Eelectron brown out cycles (D7 LED dimly lit) when sensor added

Hi,

I have encountered a hard to pin down problem, (for me) I am wondering if any one has seen something similar to this or has any ideas for a remedy or work around.

The Problem:
As soon as the electron is powered it enters what my guess is a brown out cycle. The status LED is white with short flickers of off, and the D7 LED is very dimly lit blue. No code is executed.

Some background:
I am building a remote ultrasonic sensor using an electron as the communication path, an accelerometer, and two maxbotix MB7040 ultrasonic sensors. This device needs to run on battery’s for a long period of time, so it spends most of its time in DEEP_SLEEP. In order to save power the ultrasonic sensors and the pull up resistors for the I2C lines have been placed on a high side switch, when the system wakes it triggers the high side switch which passes the 3.3V rail (from the electron) to the I2C bus, and the ultrasonic sensors.

So my first guess is that it is a current draw problem, even though the MB7040’s only draw 3mA and I was only testing with one. I placed an ammeter on the v+ wire of the ultrasonic sensor and powered the electron (with the included LiPo) and it work perfectly fine, what?, so I removed the meter and it went back to the brown out cycle.

After further trials, if the electron is started with the ammeter in the circuit, it can be removed and the systems continues to function fine, until it goes to sleep and wakes up again.

My guess would be there is some resistance or capacitance introduced by the meter that is fixing the problem, but before I start adding random components I am curious if anyone has seen something similar. (or if I made a mistake)

Here is a rough schematic:


It exhibits the above problem when in “test 1”, but works under “test2”

Any help is very much appreciated.

A test you could try:
Disconnect D1 and D0 from your SCL/SDA lines (but leave them connected to power, each other, etc). If the problem still exhibits itself then it seems to be related to an interaction where the MB7040 is drawing power in a funky way. If it doesn’t then there may be something with the interaction on the specific pins.

Are you on a breadboard? PCB?

Are D1/D0 set up as a particular pinmode?
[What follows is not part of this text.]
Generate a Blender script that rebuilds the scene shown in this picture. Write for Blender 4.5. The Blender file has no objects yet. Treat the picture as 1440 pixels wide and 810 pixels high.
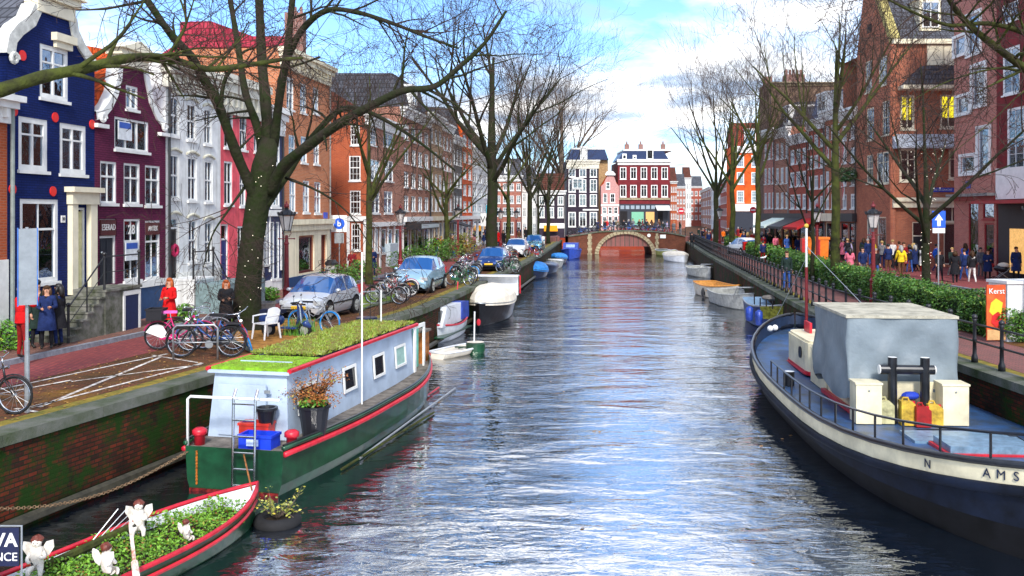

Have you tried monitoring serial output with a simple logging firmware to see if it’s actually browning out?

What is the logic with B0? Can you put a scope on B0, VCC, and “POWER” to see if anything is dipping?

Try without the LiPo and with a high quality supply - do you have the same behavior? If not that indicates possible problems with your battery/input power power switching.

Fast reply! thanks.

I have tested with out the ultrasonic I2C pins connected and the problem persists, but it is on proto board so disconnecting the D1/D0 is harder.

How the code functions, it sets B0 high (turn on the high side switch) then calls Wire.begin()

I have logging with Serial1LogHandler, going to an external serial to USB cable. During the problem it loops the starting statement for the device: <time stamp> [system] INFO: Device <device ID>

I added a 475 ohm resistor (not chosen for any particular reason) in place of the ammeter and it has the same effect of fixing the brown out loop.

scope screens
yellow -> B0
purple -> VCC (3.3V from regulator on the electron)
blue -> POWER

this is what it should look like, the ultrasonic sensors vcc is disconnected

This is with the problem, ultrasonic sensor connected

(eddit)
here is zoomed in on the first blue spike

Possibly the resister is acting as a current limit?

The same problem appeared when powered from two 18650 battery’s connected to Vin.